Г. Л. Рошаль. Я должен согласиться, что во 2-м МХАТе есть стиль и есть идея. Они эту идею явственно выявляют. Это идея – религиозно-экстатическая, то, что называется теперь теософией. Эту идею я чувствую. <…> У Вахтангова была большая мистическая заразительность, но в театре рядом с большими моментами бывает „мелкий бес“, который привносит в него бульварный мистицизм. Даже Андрей Белый был опошлен. Театральность противоречит самой идее мистицизма. <…> Я не согласен с Волькенштейном, что Вахтангов был эклектичен – у него органический стиль и нет ничего от условного театра. Если 2-й МХАТ найдет ту остроту, которую ждут, то это будет выход, пока же он на полдороге и есть срывы во фрачный мистицизм. <…>
П. А. Марков. <…> Когда говорят, что период 1-й студии является реализмом, то это указание наименее существенное, правильнее говорить об этическом пафосе, жившем тогда в театре.
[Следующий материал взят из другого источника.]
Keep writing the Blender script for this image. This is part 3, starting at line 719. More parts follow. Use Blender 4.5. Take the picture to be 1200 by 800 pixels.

Этический пафос составлял внутреннее зерно и определенный стиль студии. <…> Очень важен „Росмерсхольм“, который завершает очень существенный этап. Вахтангов дошел здесь до границ, за которыми должно уж быть искание новых театральных форм. Тут было не подглядывание в чужую жизнь, а соприкосновение с чем-то очень сложным. <…>
В. Г. Сахновский. <…> Есть люди трудные и легкие, и подобно этому МХАТ 2-й заставляет зрителя наверняка знать, что это – трудный театр. Думаешь, что театр в целом найдет путь, который поведет к раскрытию тех сторон, которых не ожидаешь увидеть. Раньше мудрость усложненья заключалась в том, что искали простого слова, даже и в „Лире“ было так. Это было внутренне сложно, а внешне просто, и в этом была большая правда театра, и был какой-то стиль. Потом появились другого рода вещи – „Петербург“, „Гамлет“. То, что говорит театр, требует от зрителя какого-то страшного напряжения, а мудрости и не чувствуется[271]
. Может быть, это мечта о невозможном, что хочет дать театр, но как-то чувствуешь себя смущенным, а иногда чувствуешь себя обманутым. <…>Б. М. Сушкевич. Я хочу возразить товарищу Рошалю. Я говорил о религии Прометея, о религии прекрасного, могучего человека, но не о теософии и мистицизме. <…> В „Евграфе“, с точки зрения театра, имеется большая мысль – мысль о человеке-мечтателе, который во все века казался смешным и ненужным. Во имя этой мечты мы и ставили пьесу. <…>
В. М. Волькенштейн. <…> В. Г. Сахновский говорил очень жесткие вещи в очень мягкой форме. Я думаю, что по отношению к „1825-му году“[272]
он прав. Стиль есть проявление абсолютной цельности и искренности. Следовательно, в театре неблагополучно.В. Г. Сахновский. Владимир Михайлович приписал мне жестокие слова, и это неверно. Мы говорим не комплименты, а указываем на проблемы»[273]
.Доклад в доработанном виде вскоре будет опубликован[274]
. В журнальной статье Волькенштейн развернет свою мысль о художественном генезисе МХАТа Второго. Скажет о том, что театр вырос из религиозного подполья Вахтангова и что Сулержицкий привнес в него этическую эмоцию. Заметит, что «в смысле художественного оформления театр в своих постановках был до аскетизма прост. <…> Сцена Студии была прямым продолжением зрительного зала», а основной чертой актерской игры была интимность. «Как только Студия подняла свои спектакли на театральные подмостки, – мгновенно обнаружилась вся опасность внезапного расширения сценической перспективы. Интимность была утрачена», а новое качество не достигнуто.